When the man started to see his future wife, things were stop-and-go and then stop again. One of their early dates was a camping trip. The man's future wife was going camping with eight of her closest friends, and the man was welcome to join them. It seemed the man's future wife didn't want a date. She wanted a friend—a friend who liked camping, which the man didn't. But the man went along because the heart is foolish.
One by one, the man's future wife's friends pulled out of the camping trip, so that soon it was just the man and his future wife and one of his future wife's friends, who happened to have the same first name as the man and had known the man's future wife since they were 16. It was the three of them in a pup tent made for two; the man was the odd man out. The man's future wife had forgotten her toothbrush, so the man offered her his. It was the single romantic gesture in a wholly unromantic weekend. The man and his future wife, the man was sure, would never see each other again.

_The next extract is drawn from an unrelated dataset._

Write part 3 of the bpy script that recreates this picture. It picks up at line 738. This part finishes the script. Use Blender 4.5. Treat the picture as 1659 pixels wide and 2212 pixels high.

Two weeks later, the man ran into his future wife in the rain, and it was as if they'd had a one-night stand. Here was a girl who had used his toothbrush, and now they couldn't so much as speak. When he got home, the man phoned his future wife and said, "What happened? I thought we liked each other. I thought you liked me." The man was so scared he thought he might hyper-ventilate. Because what if his future wife didn't like him back? The man wouldn't be able to live with the humiliation. You need to make yourself vulnerable, the man told himself, because there is no love without vulnerability. That was why the man made that phone call.
This is the part of the story that's not true. It was the man's future wife who made that phone call. She was the one who said those words. But the man, being a man, wished he had said them. He was thinking of them, but he needed someone to show him how.
"You know you're in love when you can't fall asleep because reality is finally better than your dreams."